_SUPPLIED DATA:_
===
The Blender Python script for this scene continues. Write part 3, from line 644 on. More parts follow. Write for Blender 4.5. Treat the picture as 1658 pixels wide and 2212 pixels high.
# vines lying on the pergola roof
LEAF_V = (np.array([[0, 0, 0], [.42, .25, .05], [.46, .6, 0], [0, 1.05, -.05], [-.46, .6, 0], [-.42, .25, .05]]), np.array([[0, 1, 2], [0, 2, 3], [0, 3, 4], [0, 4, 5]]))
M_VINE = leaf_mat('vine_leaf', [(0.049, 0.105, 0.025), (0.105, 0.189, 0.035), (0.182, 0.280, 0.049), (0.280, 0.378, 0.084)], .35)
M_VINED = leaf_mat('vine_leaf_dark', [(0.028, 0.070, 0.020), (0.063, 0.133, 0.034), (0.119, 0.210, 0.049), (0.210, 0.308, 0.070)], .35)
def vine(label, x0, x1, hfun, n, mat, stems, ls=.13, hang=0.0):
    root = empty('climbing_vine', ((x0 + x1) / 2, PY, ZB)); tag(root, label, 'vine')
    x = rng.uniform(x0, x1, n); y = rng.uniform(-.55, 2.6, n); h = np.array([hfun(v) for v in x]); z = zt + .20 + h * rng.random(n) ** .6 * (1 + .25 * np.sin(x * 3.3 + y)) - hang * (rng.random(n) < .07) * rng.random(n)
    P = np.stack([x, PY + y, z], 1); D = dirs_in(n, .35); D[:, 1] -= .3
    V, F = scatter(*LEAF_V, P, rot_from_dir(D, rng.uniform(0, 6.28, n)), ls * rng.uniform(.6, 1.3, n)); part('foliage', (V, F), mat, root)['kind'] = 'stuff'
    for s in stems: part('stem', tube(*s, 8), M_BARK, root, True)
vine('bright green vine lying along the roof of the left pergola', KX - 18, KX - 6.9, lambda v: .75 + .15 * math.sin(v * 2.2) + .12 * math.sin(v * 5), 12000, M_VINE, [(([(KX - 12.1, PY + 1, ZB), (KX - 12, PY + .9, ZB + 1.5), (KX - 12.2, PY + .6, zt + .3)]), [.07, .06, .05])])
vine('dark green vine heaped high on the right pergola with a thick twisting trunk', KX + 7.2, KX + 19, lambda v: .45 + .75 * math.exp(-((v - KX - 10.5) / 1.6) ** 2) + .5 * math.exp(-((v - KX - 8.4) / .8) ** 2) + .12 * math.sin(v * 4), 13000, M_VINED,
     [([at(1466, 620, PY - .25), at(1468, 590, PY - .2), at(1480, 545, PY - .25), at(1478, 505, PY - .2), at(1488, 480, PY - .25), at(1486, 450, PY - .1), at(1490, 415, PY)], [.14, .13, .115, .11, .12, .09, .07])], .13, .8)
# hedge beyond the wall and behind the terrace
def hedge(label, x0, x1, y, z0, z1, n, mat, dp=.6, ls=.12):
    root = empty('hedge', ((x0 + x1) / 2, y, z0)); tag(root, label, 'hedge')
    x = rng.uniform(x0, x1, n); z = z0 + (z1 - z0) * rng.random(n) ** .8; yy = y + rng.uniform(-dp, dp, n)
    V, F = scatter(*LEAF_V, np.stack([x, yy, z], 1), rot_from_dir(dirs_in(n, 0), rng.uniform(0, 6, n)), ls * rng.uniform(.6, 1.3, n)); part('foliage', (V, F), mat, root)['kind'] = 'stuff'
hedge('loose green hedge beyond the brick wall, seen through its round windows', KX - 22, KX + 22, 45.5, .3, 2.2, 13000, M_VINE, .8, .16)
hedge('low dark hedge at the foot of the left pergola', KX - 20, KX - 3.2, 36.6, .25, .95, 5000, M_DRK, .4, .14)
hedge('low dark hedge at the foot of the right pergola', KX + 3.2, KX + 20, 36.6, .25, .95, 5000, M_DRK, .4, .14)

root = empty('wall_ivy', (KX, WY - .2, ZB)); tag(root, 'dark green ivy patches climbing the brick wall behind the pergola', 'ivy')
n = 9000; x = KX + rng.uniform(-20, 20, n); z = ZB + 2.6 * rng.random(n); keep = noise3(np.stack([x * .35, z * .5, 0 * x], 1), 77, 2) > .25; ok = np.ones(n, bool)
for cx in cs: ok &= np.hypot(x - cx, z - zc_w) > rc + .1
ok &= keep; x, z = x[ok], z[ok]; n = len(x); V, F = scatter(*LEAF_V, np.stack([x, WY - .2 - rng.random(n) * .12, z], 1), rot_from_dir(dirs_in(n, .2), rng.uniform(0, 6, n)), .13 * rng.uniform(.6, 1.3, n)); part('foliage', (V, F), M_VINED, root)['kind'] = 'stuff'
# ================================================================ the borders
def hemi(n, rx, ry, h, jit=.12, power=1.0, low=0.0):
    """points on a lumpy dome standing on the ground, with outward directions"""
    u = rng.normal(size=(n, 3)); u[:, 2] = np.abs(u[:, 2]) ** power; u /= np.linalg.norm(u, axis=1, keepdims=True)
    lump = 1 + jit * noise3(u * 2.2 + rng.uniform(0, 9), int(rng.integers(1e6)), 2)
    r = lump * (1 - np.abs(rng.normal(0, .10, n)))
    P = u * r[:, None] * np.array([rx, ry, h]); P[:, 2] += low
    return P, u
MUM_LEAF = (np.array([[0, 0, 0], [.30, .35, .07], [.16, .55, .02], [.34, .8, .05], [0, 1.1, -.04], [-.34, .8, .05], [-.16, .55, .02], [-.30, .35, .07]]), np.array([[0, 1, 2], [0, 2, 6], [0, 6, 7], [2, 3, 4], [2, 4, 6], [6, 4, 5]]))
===
_WHAT IS ASKED:_ Retype the data exactly as given.

_THE ANSWER:_
The Blender Python script for this scene continues. Write part 3, from line 644 on. More parts follow. Write for Blender 4.5. Treat the picture as 1658 pixels wide and 2212 pixels high.
# vines lying on the pergola roof
LEAF_V = (np.array([[0, 0, 0], [.42, .25, .05], [.46, .6, 0], [0, 1.05, -.05], [-.46, .6, 0], [-.42, .25, .05]]), np.array([[0, 1, 2], [0, 2, 3], [0, 3, 4], [0, 4, 5]]))
M_VINE = leaf_mat('vine_leaf', [(0.049, 0.105, 0.025), (0.105, 0.189, 0.035), (0.182, 0.280, 0.049), (0.280, 0.378, 0.084)], .35)
M_VINED = leaf_mat('vine_leaf_dark', [(0.028, 0.070, 0.020), (0.063, 0.133, 0.034), (0.119, 0.210, 0.049), (0.210, 0.308, 0.070)], .35)
def vine(label, x0, x1, hfun, n, mat, stems, ls=.13, hang=0.0):
    root = empty('climbing_vine', ((x0 + x1) / 2, PY, ZB)); tag(root, label, 'vine')
    x = rng.uniform(x0, x1, n); y = rng.uniform(-.55, 2.6, n); h = np.array([hfun(v) for v in x]); z = zt + .20 + h * rng.random(n) ** .6 * (1 + .25 * np.sin(x * 3.3 + y)) - hang * (rng.random(n) < .07) * rng.random(n)
    P = np.stack([x, PY + y, z], 1); D = dirs_in(n, .35); D[:, 1] -= .3
    V, F = scatter(*LEAF_V, P, rot_from_dir(D, rng.uniform(0, 6.28, n)), ls * rng.uniform(.6, 1.3, n)); part('foliage', (V, F), mat, root)['kind'] = 'stuff'
    for s in stems: part('stem', tube(*s, 8), M_BARK, root, True)
vine('bright green vine lying along the roof of the left pergola', KX - 18, KX - 6.9, lambda v: .75 + .15 * math.sin(v * 2.2) + .12 * math.sin(v * 5), 12000, M_VINE, [(([(KX - 12.1, PY + 1, ZB), (KX - 12, PY + .9, ZB + 1.5), (KX - 12.2, PY + .6, zt + .3)]), [.07, .06, .05])])
vine('dark green vine heaped high on the right pergola with a thick twisting trunk', KX + 7.2, KX + 19, lambda v: .45 + .75 * math.exp(-((v - KX - 10.5) / 1.6) ** 2) + .5 * math.exp(-((v - KX - 8.4) / .8) ** 2) + .12 * math.sin(v * 4), 13000, M_VINED,
     [([at(1466, 620, PY - .25), at(1468, 590, PY - .2), at(1480, 545, PY - .25), at(1478, 505, PY - .2), at(1488, 480, PY - .25), at(1486, 450, PY - .1), at(1490, 415, PY)], [.14, .13, .115, .11, .12, .09, .07])], .13, .8)
# hedge beyond the wall and behind the terrace
def hedge(label, x0, x1, y, z0, z1, n, mat, dp=.6, ls=.12):
    root = empty('hedge', ((x0 + x1) / 2, y, z0)); tag(root, label, 'hedge')
    x = rng.uniform(x0, x1, n); z = z0 + (z1 - z0) * rng.random(n) ** .8; yy = y + rng.uniform(-dp, dp, n)
    V, F = scatter(*LEAF_V, np.stack([x, yy, z], 1), rot_from_dir(dirs_in(n, 0), rng.uniform(0, 6, n)), ls * rng.uniform(.6, 1.3, n)); part('foliage', (V, F), mat, root)['kind'] = 'stuff'
hedge('loose green hedge beyond the brick wall, seen through its round windows', KX - 22, KX + 22, 45.5, .3, 2.2, 13000, M_VINE, .8, .16)
hedge('low dark hedge at the foot of the left pergola', KX - 20, KX - 3.2, 36.6, .25, .95, 5000, M_DRK, .4, .14)
hedge('low dark hedge at the foot of the right pergola', KX + 3.2, KX + 20, 36.6, .25, .95, 5000, M_DRK, .4, .14)

root = empty('wall_ivy', (KX, WY - .2, ZB)); tag(root, 'dark green ivy patches climbing the brick wall behind the pergola', 'ivy')
n = 9000; x = KX + rng.uniform(-20, 20, n); z = ZB + 2.6 * rng.random(n); keep = noise3(np.stack([x * .35, z * .5, 0 * x], 1), 77, 2) > .25; ok = np.ones(n, bool)
for cx in cs: ok &= np.hypot(x - cx, z - zc_w) > rc + .1
ok &= keep; x, z = x[ok], z[ok]; n = len(x); V, F = scatter(*LEAF_V, np.stack([x, WY - .2 - rng.random(n) * .12, z], 1), rot_from_dir(dirs_in(n, .2), rng.uniform(0, 6, n)), .13 * rng.uniform(.6, 1.3, n)); part('foliage', (V, F), M_VINED, root)['kind'] = 'stuff'
# ================================================================ the borders
def hemi(n, rx, ry, h, jit=.12, power=1.0, low=0.0):
    """points on a lumpy dome standing on the ground, with outward directions"""
    u = rng.normal(size=(n, 3)); u[:, 2] = np.abs(u[:, 2]) ** power; u /= np.linalg.norm(u, axis=1, keepdims=True)
    lump = 1 + jit * noise3(u * 2.2 + rng.uniform(0, 9), int(rng.integers(1e6)), 2)
    r = lump * (1 - np.abs(rng.normal(0, .10, n)))
    P = u * r[:, None] * np.array([rx, ry, h]); P[:, 2] += low
    return P, u
MUM_LEAF = (np.array([[0, 0, 0], [.30, .35, .07], [.16, .55, .02], [.34, .8, .05], [0, 1.1, -.04], [-.34, .8, .05], [-.16, .55, .02], [-.30, .35, .07]]), np.array([[0, 1, 2], [0, 2, 6], [0, 6, 7], [2, 3, 4], [2, 4, 6], [6, 4, 5]]))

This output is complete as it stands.